Comment by mysterymath

Comment by mysterymath 2 days ago

4 replies

Hey, llvm-mos maintainer here. I actually work on LLVM in my dayjob too, and I don't particularly want llvm-mos upstream. It stretches LLVM's assumptions a lot, which is a good thing in the name of generality, but the way it stretches those assumptions isn't particularly relevant anymore. That is, it's difficult to find modern platforms that break the same assumptions.

Also, maintaining a fork is difficult, but doable. I work on LLVM a ton, so it's pretty easy for it to fold in to my work week-to-week. And quite surprisingly, I used AI to help last time, and it actually helped quite a lot!

nineteen999 2 days ago

What's your take on sdcc 6502 support at the moment, if you have one? Im just happy to finally have an 8-bit C compiler that supports both targets, even if the codegen for 6502 needs a lot of work right now.

I'd happily take a llvm-z80 and llvm-6502 over sdcc if both were available

Edit: oh wow, look at that https://github.com/grapereader/llvm-z80. Aw but not touched for 12 years.

  • bbbbbr 2 days ago

    Not the parent, but I have a take. :)

    For GBDK-2020 we've been using the 6502 support in SDCC to support the NES as a target console for about 2 years alongside the existing Game Boy and SMS/Game Gear targets.

    The 6502 port has been usable, but doesn't seem fully mature. There has been a lot of code churn for it during the last 12 months compared to the z80/sm83 ports as it gets improved. Recently (their recommended pre-release build 15614) this seems to have resulted in some breaking regressions that we haven't fully tracked down.

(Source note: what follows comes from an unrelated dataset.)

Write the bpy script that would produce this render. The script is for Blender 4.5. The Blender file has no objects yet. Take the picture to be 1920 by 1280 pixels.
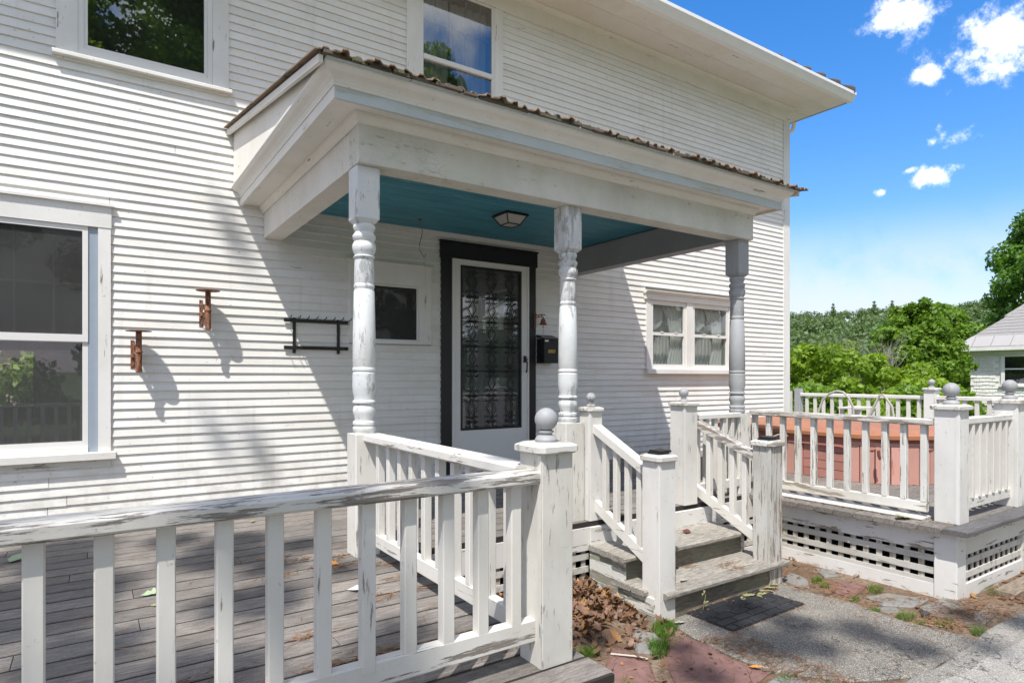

    Perhaps this port is getting less testing coverage than the z80/sm83 port. Unsure. The majority of the 6502 work seems to be done by a newer member of their team, with the longer term members seeming to be somewhat hands-off. That might be an additional factor.

    Edit: BTW, the 6502 port in SDCC at build 15267 (~4.5.0+) has been reasonably stable and usable, and is what we based our last GBDK-2020 release on (6 months ago).

    • nineteen999 a day ago

      Ah thank you, that is all very helpful - I've been using 4.4.0 which is fine for Z80 code, but yeah had the feeling 6502 code generation could be improved.

zozbot234 2 days ago

Even if y'all don't particularly care about having the full backend upstream just yet, it still seems worthwhile to comprehensively document these assumptions within the project, and perhaps to upstream a few of the simpler custom passes where not too much "stretching" of assumptions is involved, if only to ease future forward-porting work.